Your breeder will have a sales contract or agreement, which you should read carefully and discuss in detail before signing. Most contracts contain provisions for dealing with health problems that may develop and the care required to be provided by the new owner, such as diets and neutering. As there is much discussion and controversy concerning these subjects, the buyer should discuss these topics individually with the breeder. Also, the Newfoundland breed is subject to heart defects and other hereditary conditions. No bloodline is absolutely free of all hereditary problems, but a breeder should be ready to discuss openly any dogs in his kennel and their pedigree. All breeds have tendencies toward various hereditary defects that require consideration in choosing a puppy.

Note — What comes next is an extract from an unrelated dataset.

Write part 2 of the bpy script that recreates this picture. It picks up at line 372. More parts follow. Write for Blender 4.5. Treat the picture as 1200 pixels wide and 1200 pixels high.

The AKC requires that breeders keep full and accurate records of their litters. All responsible breeders are interested in the progress of their puppies. If for some reason you are unable to keep your Newf, the first person you should contact is the breeder. A reputable breeder will take the dog back, regardless of the dog’s age, or will find it a new home. If you find a new home for the dog, the breeder will want to have the name and address of the new owner. If you are unable to contact the breeder, the NCA strongly recommends that you do not place the dog in a shelter or rescue program not affiliated with the NCA or one of its regional clubs. In the best interest of your Newf, please contact the NCA or the regional club in your area for help through the clubs’ rescue programs

The Newfoundland Rescue Network maintains a waiting list of pre-screened adoptive homes that are interested in acquiring a Newfoundland from the Network.